Last updated Nov 29, 2025
During the upcoming 2021 Western U.S. fire/heat season (summer–fall 2021), there will be a notable increase in consumer and business purchasing/adoption of portable and distributed power generators in California (a visible 'power generator push').
We need those solutions. Like I think there's going to be a big kind of power generator push, right.View on YouTube
Explanation

Available evidence shows a substantial multi‑year increase in backup and distributed generator use in California, but it does not clearly isolate a distinct new surge specifically during the summer–fall 2021 fire season, so the prediction cannot be cleanly labeled right or wrong.

Key points:

  • A 2021 CalMatters commentary, citing MCubed analysis of air‑district data, reports that non‑residential backup generators in the Bay Area increased 34% in three years, and that in Southern California deployment rose 22% in a single year.
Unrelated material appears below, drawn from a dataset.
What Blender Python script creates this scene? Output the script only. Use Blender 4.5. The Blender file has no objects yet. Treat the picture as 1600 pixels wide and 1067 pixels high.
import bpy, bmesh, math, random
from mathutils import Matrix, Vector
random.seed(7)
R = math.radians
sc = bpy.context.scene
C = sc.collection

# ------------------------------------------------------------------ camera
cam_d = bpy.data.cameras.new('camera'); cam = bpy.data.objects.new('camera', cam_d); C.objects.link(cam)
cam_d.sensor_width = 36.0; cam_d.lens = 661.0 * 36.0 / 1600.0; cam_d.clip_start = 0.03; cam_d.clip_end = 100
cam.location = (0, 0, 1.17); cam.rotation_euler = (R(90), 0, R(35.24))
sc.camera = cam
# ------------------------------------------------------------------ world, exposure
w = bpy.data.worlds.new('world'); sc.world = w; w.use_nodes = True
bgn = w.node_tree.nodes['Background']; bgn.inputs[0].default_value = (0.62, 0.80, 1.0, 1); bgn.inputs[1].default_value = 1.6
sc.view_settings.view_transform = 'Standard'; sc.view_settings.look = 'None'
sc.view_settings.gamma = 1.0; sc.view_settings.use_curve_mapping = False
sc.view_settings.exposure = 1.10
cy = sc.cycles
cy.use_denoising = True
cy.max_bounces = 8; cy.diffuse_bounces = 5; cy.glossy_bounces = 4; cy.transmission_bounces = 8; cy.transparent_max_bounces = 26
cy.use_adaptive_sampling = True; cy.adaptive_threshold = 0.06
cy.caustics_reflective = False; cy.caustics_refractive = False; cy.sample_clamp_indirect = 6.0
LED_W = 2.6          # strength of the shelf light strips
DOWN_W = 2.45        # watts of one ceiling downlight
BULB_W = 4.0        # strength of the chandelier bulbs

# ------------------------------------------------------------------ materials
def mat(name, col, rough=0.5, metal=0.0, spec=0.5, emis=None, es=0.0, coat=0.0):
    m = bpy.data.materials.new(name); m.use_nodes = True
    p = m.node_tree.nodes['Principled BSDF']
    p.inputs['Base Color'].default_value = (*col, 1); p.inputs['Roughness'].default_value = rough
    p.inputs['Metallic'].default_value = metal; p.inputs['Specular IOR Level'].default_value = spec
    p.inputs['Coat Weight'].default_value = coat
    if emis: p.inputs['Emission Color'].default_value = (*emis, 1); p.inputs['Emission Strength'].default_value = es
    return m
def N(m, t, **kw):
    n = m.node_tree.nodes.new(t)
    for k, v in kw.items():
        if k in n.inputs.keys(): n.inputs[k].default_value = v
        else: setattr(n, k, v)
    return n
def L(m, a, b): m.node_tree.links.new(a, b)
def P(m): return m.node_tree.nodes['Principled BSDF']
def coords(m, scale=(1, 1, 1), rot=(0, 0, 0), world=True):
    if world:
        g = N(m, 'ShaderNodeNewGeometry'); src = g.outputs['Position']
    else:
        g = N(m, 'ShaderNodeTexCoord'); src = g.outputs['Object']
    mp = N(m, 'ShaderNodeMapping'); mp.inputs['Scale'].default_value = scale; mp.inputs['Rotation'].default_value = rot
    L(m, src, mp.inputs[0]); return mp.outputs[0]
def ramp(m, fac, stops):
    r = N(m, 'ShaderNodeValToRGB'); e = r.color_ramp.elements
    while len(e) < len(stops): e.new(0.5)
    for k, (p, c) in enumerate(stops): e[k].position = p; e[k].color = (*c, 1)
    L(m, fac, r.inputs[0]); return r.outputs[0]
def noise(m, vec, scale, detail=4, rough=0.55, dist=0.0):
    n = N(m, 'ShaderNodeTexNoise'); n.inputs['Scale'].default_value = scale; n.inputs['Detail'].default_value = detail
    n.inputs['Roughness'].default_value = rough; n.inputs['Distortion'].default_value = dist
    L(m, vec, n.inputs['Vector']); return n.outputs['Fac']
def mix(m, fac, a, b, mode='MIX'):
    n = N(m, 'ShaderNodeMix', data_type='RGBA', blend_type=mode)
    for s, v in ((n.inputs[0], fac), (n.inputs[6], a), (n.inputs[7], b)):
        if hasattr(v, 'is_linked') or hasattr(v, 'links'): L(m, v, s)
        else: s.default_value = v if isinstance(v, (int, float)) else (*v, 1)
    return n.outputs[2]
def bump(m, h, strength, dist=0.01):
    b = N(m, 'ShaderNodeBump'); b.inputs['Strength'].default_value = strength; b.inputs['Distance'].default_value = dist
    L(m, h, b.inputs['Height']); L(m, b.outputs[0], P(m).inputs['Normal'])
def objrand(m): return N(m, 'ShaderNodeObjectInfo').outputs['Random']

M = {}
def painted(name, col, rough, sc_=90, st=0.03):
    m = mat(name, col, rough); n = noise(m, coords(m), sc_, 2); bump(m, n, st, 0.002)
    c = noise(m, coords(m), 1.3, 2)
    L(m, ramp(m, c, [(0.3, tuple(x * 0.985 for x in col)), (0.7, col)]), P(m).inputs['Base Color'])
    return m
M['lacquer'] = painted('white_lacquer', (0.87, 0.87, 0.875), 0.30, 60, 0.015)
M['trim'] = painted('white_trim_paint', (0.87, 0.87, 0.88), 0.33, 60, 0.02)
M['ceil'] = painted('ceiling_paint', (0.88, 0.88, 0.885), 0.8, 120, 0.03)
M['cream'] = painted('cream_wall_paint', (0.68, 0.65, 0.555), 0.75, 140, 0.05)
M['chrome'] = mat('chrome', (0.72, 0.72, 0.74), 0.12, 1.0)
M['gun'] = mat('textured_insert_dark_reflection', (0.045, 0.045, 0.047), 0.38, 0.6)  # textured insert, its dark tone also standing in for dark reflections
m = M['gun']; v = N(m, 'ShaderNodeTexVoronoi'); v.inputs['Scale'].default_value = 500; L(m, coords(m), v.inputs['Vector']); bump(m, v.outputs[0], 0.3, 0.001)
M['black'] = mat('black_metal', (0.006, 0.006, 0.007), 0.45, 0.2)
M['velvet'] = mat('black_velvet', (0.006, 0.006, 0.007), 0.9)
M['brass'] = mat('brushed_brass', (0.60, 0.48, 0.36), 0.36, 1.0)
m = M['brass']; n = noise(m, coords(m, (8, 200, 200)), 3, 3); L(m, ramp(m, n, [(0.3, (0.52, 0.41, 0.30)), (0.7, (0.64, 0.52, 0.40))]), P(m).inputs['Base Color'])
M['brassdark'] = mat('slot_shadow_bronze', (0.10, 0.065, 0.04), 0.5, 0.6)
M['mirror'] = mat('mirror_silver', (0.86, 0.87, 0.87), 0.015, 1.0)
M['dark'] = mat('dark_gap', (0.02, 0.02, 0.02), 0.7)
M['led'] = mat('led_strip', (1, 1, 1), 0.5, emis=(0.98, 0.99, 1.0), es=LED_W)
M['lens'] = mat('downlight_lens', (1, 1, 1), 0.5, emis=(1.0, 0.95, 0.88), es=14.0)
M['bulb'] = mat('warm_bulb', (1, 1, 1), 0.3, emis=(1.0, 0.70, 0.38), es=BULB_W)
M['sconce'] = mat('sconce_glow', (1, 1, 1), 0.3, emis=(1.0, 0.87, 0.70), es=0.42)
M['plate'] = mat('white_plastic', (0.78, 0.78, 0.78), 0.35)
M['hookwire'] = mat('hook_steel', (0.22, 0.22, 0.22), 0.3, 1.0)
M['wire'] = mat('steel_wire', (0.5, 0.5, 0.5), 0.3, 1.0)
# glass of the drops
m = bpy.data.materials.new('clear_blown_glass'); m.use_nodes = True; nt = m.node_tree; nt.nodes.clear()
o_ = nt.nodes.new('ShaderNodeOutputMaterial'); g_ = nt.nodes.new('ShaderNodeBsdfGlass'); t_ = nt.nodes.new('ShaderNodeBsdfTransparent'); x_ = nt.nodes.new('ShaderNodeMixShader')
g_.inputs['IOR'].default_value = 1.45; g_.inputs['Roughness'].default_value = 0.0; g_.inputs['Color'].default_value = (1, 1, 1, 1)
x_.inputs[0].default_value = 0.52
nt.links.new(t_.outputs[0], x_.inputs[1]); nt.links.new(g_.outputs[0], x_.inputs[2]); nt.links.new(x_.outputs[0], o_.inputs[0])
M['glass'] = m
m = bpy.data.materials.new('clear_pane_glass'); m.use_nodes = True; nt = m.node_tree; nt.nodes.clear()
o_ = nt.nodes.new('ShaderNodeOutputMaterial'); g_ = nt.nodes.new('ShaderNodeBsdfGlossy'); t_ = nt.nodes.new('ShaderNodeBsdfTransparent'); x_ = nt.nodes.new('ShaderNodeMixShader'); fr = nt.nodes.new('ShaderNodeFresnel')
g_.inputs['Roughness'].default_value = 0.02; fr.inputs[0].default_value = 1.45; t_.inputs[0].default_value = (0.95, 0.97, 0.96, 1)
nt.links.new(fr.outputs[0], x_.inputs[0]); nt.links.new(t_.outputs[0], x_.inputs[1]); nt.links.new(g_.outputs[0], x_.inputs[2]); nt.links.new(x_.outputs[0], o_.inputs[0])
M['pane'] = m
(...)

The authors state that, as California faces mega‑drought, rising electricity rates, and wildfire‑related shutoffs, “businesses and residents are increasingly turning to backup power generators” and describe a rapidly growing diesel “shadow grid.” (calmatters.org) This supports an ongoing generator buildup that is very visible by late 2021.
  • Earlier data show that this backup‑power boom started well before 2021. A 2020 Haas Energy Institute/UC Berkeley blog, using survey data from Californians affected by 2019 wildfire‑related outages, found that nearly 15% of outage‑exposed households bought backup generators within six months, indicating a major residential generator adoption wave tied to 2019 PSPS events. (energyathaas.wordpress.com) A 2020 San Francisco Chronicle business report likewise noted that some Bay Area retailers saw around a 400% jump in generator sales during 2019 and continued elevated demand into 2020, driven by power shutoffs, wildfires, and heat waves. (sfchronicle.com) These suggest the “big push” in consumer purchases was already underway in 2019–2020, not uniquely triggered in mid‑2021.
  • Policy and discourse in 2021 further confirm that portable and backup generators had become widespread and politically salient (e.g., California’s decision to phase out sales of new gas‑powered small engines, including portable generators, by 2028, which generated concern precisely because so many residents and businesses relied on them). (asphaltandrubber.com) However, neither regulatory documents nor market overviews provide CA‑specific sales or adoption data isolating the 2021 summer–fall fire season as a period of additional notable growth beyond the existing upward trend.

Because the evidence shows a strong and growing generator market in California by 2021 but does not clearly demonstrate that summer–fall 2021 itself featured a distinct, new “big power generator push” beyond the already‑elevated levels of 2019–2020, the status of Friedberg’s time‑specific prediction is ambiguous rather than clearly right or clearly wrong.